### The request
Report the number of lines containing "script", with no other words.

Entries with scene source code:

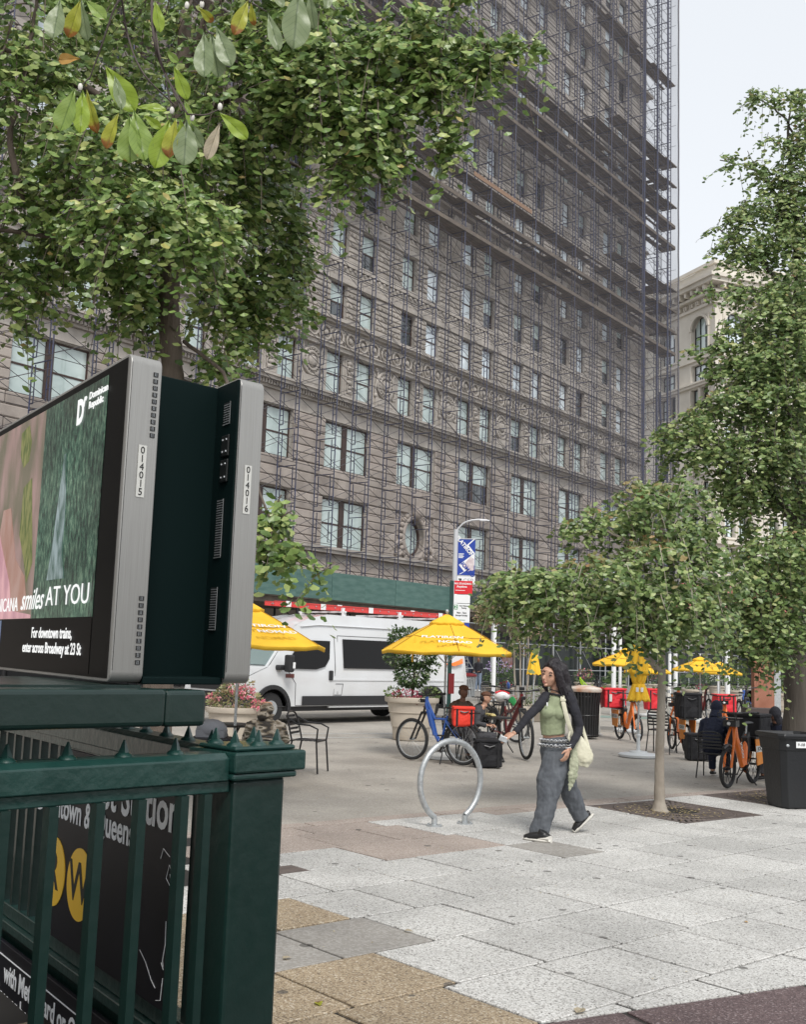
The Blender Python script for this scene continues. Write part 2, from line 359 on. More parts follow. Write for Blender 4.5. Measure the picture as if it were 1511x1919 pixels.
# kerb stones: pale flush granite strip along the plaza edge
for (a, b, n_) in ((curbA, curbB, nAB), (curbB, curbC, nBC)):
    d = (b-a); k = max(1, round(d.length/1.5))
    for i in range(k):
        p, q = a+d*(i/k)+d.normalized()*.004, a+d*((i+1)/k)
        slab_mesh([p-n_*.0, q-n_*.0, q-n_*.22, p-n_*.22], M['pink'], .002)
# ---- markings on the roadway
def marking(name, a, b, w, m, z=-.006):
    d = (b-a).normalized(); n_ = Vector((-d.y, d.x, 0))*w/2; mb = MB()
    mb.add([a-n_+Vector((0, 0, z)), b-n_+Vector((0, 0, z)), b+n_+Vector((0, 0, z)), a+n_+Vector((0, 0, z))], [(0, 1, 2, 3)])
    return tag(mb.build(name, m, smooth=0), kind='structure')
marking('road_line', G(380, 1374), G(860, 1374), .12, M['roadpaint'])
marking('road_line', G(380, 1382), G(860, 1381), .12, M['roadpaint'])
marking('bike_lane', G(1095, 1341), G(1620, 1359), 1.3, M['bikelane'], -.009)
marking('road_line', G(1095, 1334), G(1620, 1351), .14, M['roadpaint'])
marking('road_line', G(1095, 1348), G(1620, 1367), .14, M['roadpaint'])
marking('road_line', G(1110, 1369), G(1620, 1392), .10, M['roadpaint'])
fs = MB(); a, b = G(850, 1313), G(1700, 1338); c_, d_ = G(1700, 1290), G(850, 1287)
fs.prism([(p.x, p.y) for p in (a, b, c_, d_)], -.02, .1); tag(fs.build('far_sidewalk', M['conc'], smooth=0), kind='structure')
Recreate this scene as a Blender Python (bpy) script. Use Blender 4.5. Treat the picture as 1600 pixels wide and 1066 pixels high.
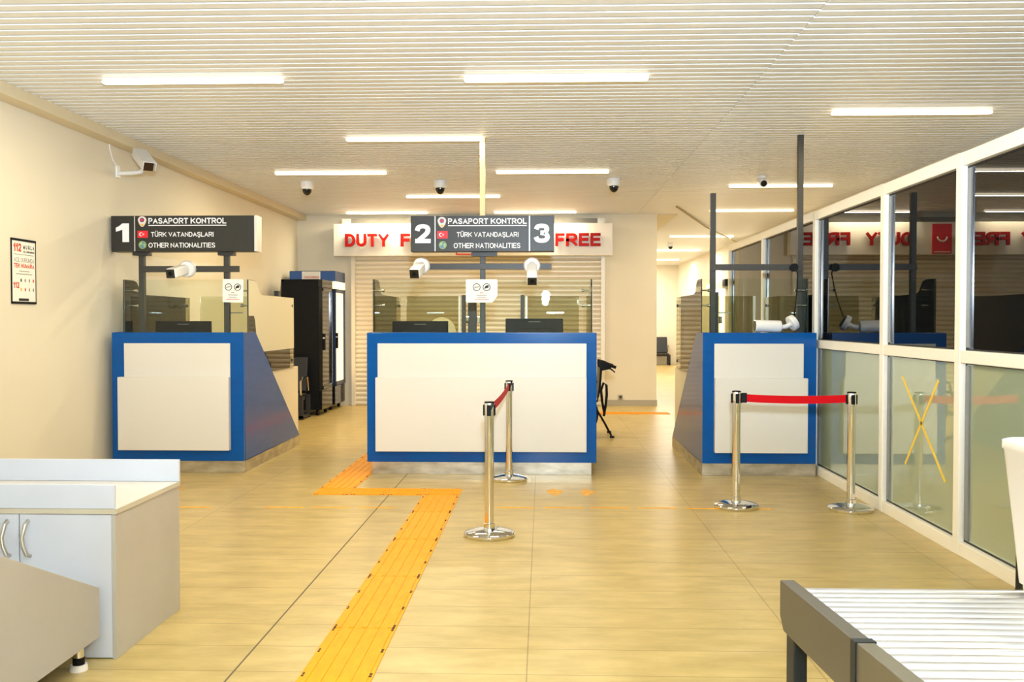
import bpy, bmesh, math, random
from mathutils import Vector, Matrix, Euler
random.seed(7)
S = bpy.context.scene
COL = S.collection
for o in list(bpy.data.objects):
    bpy.data.objects.remove(o)

# ------------------------------------------------------------------ camera
F = 1450.0
cam_d = bpy.data.cameras.new('camera'); cam_d.sensor_width = 36.0; cam_d.lens = F / 1600 * 36.0
cam_d.clip_start = 0.05; cam_d.clip_end = 100
cam = bpy.data.objects.new('camera', cam_d); COL.objects.link(cam)
yaw = math.atan(48 / F); pit = math.atan(33 / F)
cam.location = (0, 0, 1.46)
cam.rotation_euler = (math.pi / 2 - pit, 0, yaw)
S.camera = cam

# ------------------------------------------------------------------ light and exposure
w = bpy.data.worlds.new('world'); S.world = w; w.use_nodes = True
w.node_tree.nodes['Background'].inputs[0].default_value = (1.0, 0.82, 0.6, 1)
w.node_tree.nodes['Background'].inputs[1].default_value = 0.02
S.view_settings.view_transform = 'Standard'
S.view_settings.look = 'None'
S.view_settings.gamma = 1.0
S.view_settings.use_curve_mapping = False
S.view_settings.exposure = 0.07
TUBE_GLOW = 3.2
TUBE_W = 33.0
FLASH = 120.0
BOUNCE = 2300.0
fl = bpy.data.lights.new('photographer_flash', 'POINT'); fl.energy = FLASH; fl.color = (0.80, 0.90, 1.0)
fl.shadow_soft_size = 0.07
flo = bpy.data.objects.new('photographer_flash', fl); flo.location = (0.06, -0.15, 1.87); COL.objects.link(flo)
fb = bpy.data.lights.new('photographer_bounce_flash', 'SPOT'); fb.energy = BOUNCE; fb.color = (0.66, 0.82, 1.0)
fb.spot_size = math.radians(150); fb.spot_blend = 0.6; fb.shadow_soft_size = 0.07
fbo = bpy.data.objects.new('photographer_bounce_flash', fb); fbo.location = (0.06, -0.15, 1.95)
fbo.rotation_euler = (math.radians(180 - 38), 0, 0); COL.objects.link(fbo)

# ------------------------------------------------------------------ helpers
LOC = {}

def tag(o, label=None, cat=None, group=None, kind=None):
    if label: o['label'] = label
    if cat: o['category'] = cat
    if group: o['group'] = group
    if kind: o['kind'] = kind
    return o

def thing(name, label, cat, loc=(0, 0, 0), group=None, rot=(0, 0, 0)):
    o = bpy.data.objects.new(name, None); o.empty_display_size = 0.1
    COL.objects.link(o); o.location = loc; o.rotation_euler = rot
    LOC[o.name] = Vector(loc)
    return tag(o, label, cat, group)

def rootloc(o):
    while o is not None:
        if o.name in LOC: return LOC[o.name]
        o = o.parent
    return Vector((0, 0, 0))

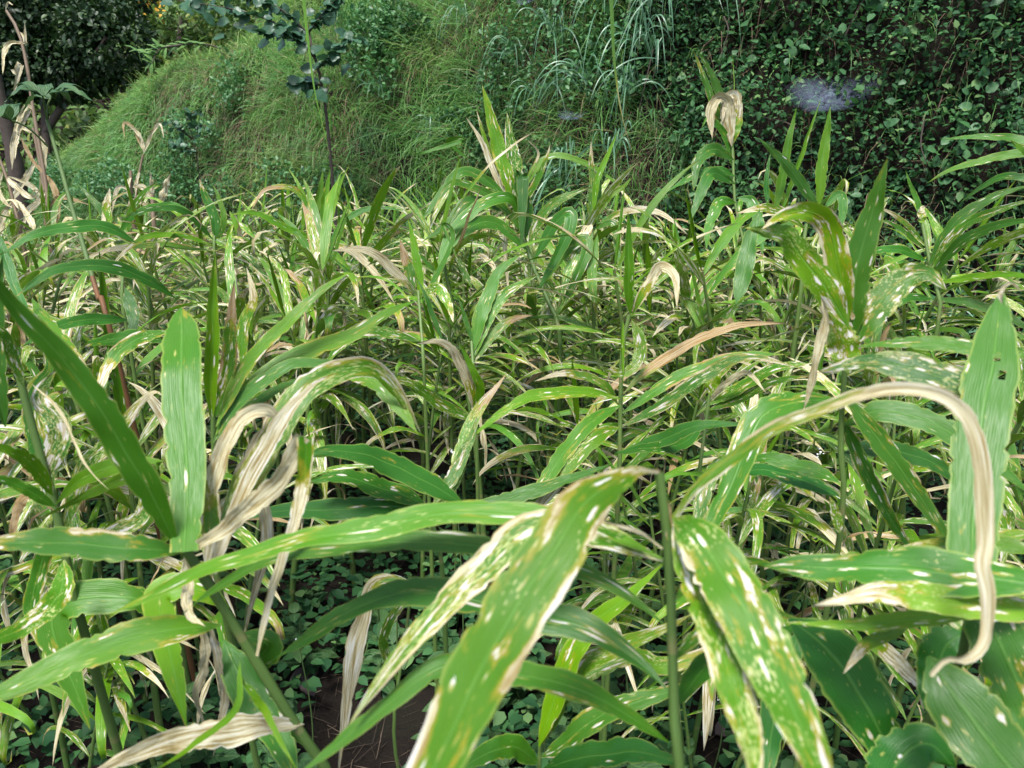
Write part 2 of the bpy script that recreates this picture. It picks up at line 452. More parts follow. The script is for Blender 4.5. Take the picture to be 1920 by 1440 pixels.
# patches: 1 where leafy herbs grow, 0 where grass grows (real places on the bank)
def leafy(x, y, z):
    f = np.clip((x - .55) / .5, 0, 1.5) + .9 * (fbm(x * 1.6, z * 1.9, 31) - .5)
    f = f + np.clip((.75 - z) * 1.2, 0, .8) * (x > -1.0)
    f = f + .35 * (fbm(x * 3, z * 3, 77) > .62) * (x > -2.6)
    return f
P, N = scatter(125000, -.9, 4.2, keep=lambda x, y, z: (leafy(x, y, z) > .45) & (fbm(x * 5, z * 5, 8) > .22))
n = len(P); off = rng.uniform(0, 1, n) ** .7 * .26 * np.clip(fbm(P[:, 0] * 4.5, P[:, 2] * 4.5, 14) * 1.6 - .38, .06, 1)
D = rnd_dirs(n, N, .1, .75)
NN = nrm(N * .5 + np.array([0, -.1, .9]) + rng.normal(size=(n, 3)) * .30)
Lf = rng.uniform(.014, .038, n) * (1 + .5 * (rng.random(n) > .93))
stuff('bank_herbs', [leaves_geo(P + N * off[:, None], D, NN, Lf, .62)], M_COVER, 'dark green small-leaved herbs covering the steep bank on the right')
P, N = scatter(60000, -4.3, 1.0, keep=lambda x, y, z: (fbm(x * 2.6, z * 2.6, 55) > np.where(x < -1.6, .66, .54)) & (leafy(x, y, z) < .8))
n = len(P)
stuff('bank_weeds', [leaves_geo(P + N * rng.uniform(.02, .20, n)[:, None], rnd_dirs(n, N, .1, .7), nrm(N * .5 + np.array([0, 0, .9]) + rng.normal(size=(n, 3)) * .35), rng.uniform(.018, .04, n), .6)],
      M_COVERB, 'small bright green weeds between the grasses on the middle of the bank')

def grass_patch(n, x0, x1, Lr, wr, dr, up, spread, keep=None, lo=-.05, hi=1.0, tuft=0):
    P, N = scatter(n, x0, x1, keep=keep, lo=lo, hi=hi)
    k = len(P)
    if tuft:
        a = fbm(P[:, 0] * tuft, P[:, 2] * tuft, 61)
        lean = np.stack([a - .5, 0 * a, 0 * a], 1) * 2.2
    else: lean = 0
    D = nrm(rnd_dirs(k, N, up, spread) + lean)
    return blades_geo(P - N * .01, D, rng.uniform(*Lr, k), rng.uniform(*wr, k), rng.uniform(*dr, k), 3)
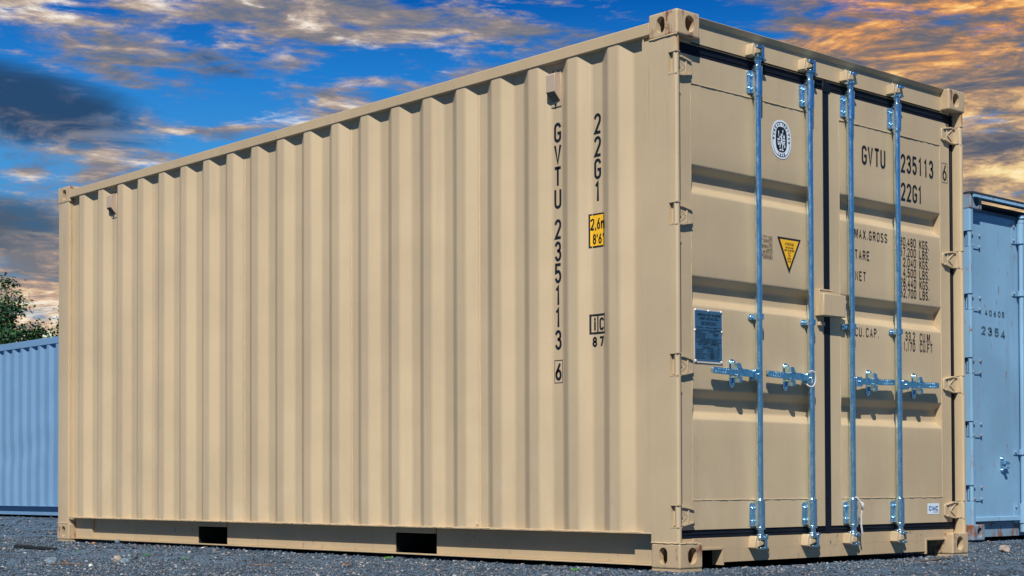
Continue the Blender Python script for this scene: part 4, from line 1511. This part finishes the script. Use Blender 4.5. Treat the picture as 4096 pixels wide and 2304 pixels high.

### Final result
4